=== Source excerpt ===
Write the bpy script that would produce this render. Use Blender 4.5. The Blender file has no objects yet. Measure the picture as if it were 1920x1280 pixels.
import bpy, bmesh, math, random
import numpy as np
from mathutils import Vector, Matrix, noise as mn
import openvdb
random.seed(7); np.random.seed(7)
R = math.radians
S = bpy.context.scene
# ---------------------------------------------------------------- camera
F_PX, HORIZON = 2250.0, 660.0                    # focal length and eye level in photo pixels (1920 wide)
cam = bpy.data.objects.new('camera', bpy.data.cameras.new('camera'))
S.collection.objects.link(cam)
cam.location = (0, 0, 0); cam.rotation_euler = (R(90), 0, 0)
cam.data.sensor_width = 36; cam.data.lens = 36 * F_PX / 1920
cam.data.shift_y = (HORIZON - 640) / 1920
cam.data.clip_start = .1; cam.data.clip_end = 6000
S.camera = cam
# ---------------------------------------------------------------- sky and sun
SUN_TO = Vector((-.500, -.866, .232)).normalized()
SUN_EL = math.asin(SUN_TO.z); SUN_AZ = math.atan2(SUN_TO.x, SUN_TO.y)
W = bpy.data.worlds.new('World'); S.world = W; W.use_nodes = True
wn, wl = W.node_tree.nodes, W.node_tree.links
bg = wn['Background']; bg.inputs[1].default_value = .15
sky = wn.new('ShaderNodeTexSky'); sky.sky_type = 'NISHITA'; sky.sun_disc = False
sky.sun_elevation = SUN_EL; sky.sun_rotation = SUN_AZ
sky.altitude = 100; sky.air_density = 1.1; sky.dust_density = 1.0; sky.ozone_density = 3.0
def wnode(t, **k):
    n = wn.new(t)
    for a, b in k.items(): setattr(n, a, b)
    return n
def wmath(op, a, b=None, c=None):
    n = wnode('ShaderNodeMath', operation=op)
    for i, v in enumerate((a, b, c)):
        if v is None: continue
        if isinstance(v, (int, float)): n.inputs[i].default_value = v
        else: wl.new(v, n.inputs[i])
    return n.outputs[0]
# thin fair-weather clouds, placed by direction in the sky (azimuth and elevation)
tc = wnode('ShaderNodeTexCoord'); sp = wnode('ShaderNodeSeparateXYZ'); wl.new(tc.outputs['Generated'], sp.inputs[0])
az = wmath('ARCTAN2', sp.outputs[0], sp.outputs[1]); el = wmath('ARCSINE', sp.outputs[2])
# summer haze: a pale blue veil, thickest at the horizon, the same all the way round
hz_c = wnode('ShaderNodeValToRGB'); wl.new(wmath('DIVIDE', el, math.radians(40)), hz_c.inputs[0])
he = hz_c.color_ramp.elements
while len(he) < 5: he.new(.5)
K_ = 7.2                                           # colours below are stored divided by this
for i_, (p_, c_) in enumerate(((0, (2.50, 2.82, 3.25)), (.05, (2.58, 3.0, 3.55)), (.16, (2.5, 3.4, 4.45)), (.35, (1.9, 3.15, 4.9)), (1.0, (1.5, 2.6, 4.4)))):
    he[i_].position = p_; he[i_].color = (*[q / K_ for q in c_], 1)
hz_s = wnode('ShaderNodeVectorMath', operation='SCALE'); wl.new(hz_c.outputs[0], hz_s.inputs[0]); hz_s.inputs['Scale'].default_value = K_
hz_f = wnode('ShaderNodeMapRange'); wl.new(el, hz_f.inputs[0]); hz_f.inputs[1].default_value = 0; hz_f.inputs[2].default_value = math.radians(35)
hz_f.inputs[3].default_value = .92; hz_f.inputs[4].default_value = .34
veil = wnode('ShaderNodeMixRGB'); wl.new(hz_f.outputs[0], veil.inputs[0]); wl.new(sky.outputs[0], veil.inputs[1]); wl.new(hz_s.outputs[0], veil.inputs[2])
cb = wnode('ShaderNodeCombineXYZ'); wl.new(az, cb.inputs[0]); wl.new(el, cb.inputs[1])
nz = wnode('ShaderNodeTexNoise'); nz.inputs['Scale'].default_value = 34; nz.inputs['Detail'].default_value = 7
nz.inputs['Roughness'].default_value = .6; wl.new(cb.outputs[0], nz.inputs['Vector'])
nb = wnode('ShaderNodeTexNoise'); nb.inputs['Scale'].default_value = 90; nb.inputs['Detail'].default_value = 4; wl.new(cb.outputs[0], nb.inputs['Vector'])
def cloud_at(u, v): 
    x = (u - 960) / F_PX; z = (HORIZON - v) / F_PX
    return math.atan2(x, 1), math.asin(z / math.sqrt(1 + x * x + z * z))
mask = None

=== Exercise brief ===
Transcribe the material above word for word.

=== Task answer ===
Write the bpy script that would produce this render. Use Blender 4.5. The Blender file has no objects yet. Measure the picture as if it were 1920x1280 pixels.
import bpy, bmesh, math, random
import numpy as np
from mathutils import Vector, Matrix, noise as mn
import openvdb
random.seed(7); np.random.seed(7)
R = math.radians
S = bpy.context.scene
# ---------------------------------------------------------------- camera
F_PX, HORIZON = 2250.0, 660.0                    # focal length and eye level in photo pixels (1920 wide)
cam = bpy.data.objects.new('camera', bpy.data.cameras.new('camera'))
S.collection.objects.link(cam)
cam.location = (0, 0, 0); cam.rotation_euler = (R(90), 0, 0)
cam.data.sensor_width = 36; cam.data.lens = 36 * F_PX / 1920
cam.data.shift_y = (HORIZON - 640) / 1920
cam.data.clip_start = .1; cam.data.clip_end = 6000
S.camera = cam
# ---------------------------------------------------------------- sky and sun
SUN_TO = Vector((-.500, -.866, .232)).normalized()
SUN_EL = math.asin(SUN_TO.z); SUN_AZ = math.atan2(SUN_TO.x, SUN_TO.y)
W = bpy.data.worlds.new('World'); S.world = W; W.use_nodes = True
wn, wl = W.node_tree.nodes, W.node_tree.links
bg = wn['Background']; bg.inputs[1].default_value = .15
sky = wn.new('ShaderNodeTexSky'); sky.sky_type = 'NISHITA'; sky.sun_disc = False
sky.sun_elevation = SUN_EL; sky.sun_rotation = SUN_AZ
sky.altitude = 100; sky.air_density = 1.1; sky.dust_density = 1.0; sky.ozone_density = 3.0
def wnode(t, **k):
    n = wn.new(t)
    for a, b in k.items(): setattr(n, a, b)
    return n
def wmath(op, a, b=None, c=None):
    n = wnode('ShaderNodeMath', operation=op)
    for i, v in enumerate((a, b, c)):
        if v is None: continue
        if isinstance(v, (int, float)): n.inputs[i].default_value = v
        else: wl.new(v, n.inputs[i])
    return n.outputs[0]
# thin fair-weather clouds, placed by direction in the sky (azimuth and elevation)
tc = wnode('ShaderNodeTexCoord'); sp = wnode('ShaderNodeSeparateXYZ'); wl.new(tc.outputs['Generated'], sp.inputs[0])
az = wmath('ARCTAN2', sp.outputs[0], sp.outputs[1]); el = wmath('ARCSINE', sp.outputs[2])
# summer haze: a pale blue veil, thickest at the horizon, the same all the way round
hz_c = wnode('ShaderNodeValToRGB'); wl.new(wmath('DIVIDE', el, math.radians(40)), hz_c.inputs[0])
he = hz_c.color_ramp.elements
while len(he) < 5: he.new(.5)
K_ = 7.2                                           # colours below are stored divided by this
for i_, (p_, c_) in enumerate(((0, (2.50, 2.82, 3.25)), (.05, (2.58, 3.0, 3.55)), (.16, (2.5, 3.4, 4.45)), (.35, (1.9, 3.15, 4.9)), (1.0, (1.5, 2.6, 4.4)))):
    he[i_].position = p_; he[i_].color = (*[q / K_ for q in c_], 1)
hz_s = wnode('ShaderNodeVectorMath', operation='SCALE'); wl.new(hz_c.outputs[0], hz_s.inputs[0]); hz_s.inputs['Scale'].default_value = K_
hz_f = wnode('ShaderNodeMapRange'); wl.new(el, hz_f.inputs[0]); hz_f.inputs[1].default_value = 0; hz_f.inputs[2].default_value = math.radians(35)
hz_f.inputs[3].default_value = .92; hz_f.inputs[4].default_value = .34
veil = wnode('ShaderNodeMixRGB'); wl.new(hz_f.outputs[0], veil.inputs[0]); wl.new(sky.outputs[0], veil.inputs[1]); wl.new(hz_s.outputs[0], veil.inputs[2])
cb = wnode('ShaderNodeCombineXYZ'); wl.new(az, cb.inputs[0]); wl.new(el, cb.inputs[1])
nz = wnode('ShaderNodeTexNoise'); nz.inputs['Scale'].default_value = 34; nz.inputs['Detail'].default_value = 7
nz.inputs['Roughness'].default_value = .6; wl.new(cb.outputs[0], nz.inputs['Vector'])
nb = wnode('ShaderNodeTexNoise'); nb.inputs['Scale'].default_value = 90; nb.inputs['Detail'].default_value = 4; wl.new(cb.outputs[0], nb.inputs['Vector'])
def cloud_at(u, v): 
    x = (u - 960) / F_PX; z = (HORIZON - v) / F_PX
    return math.atan2(x, 1), math.asin(z / math.sqrt(1 + x * x + z * z))
mask = None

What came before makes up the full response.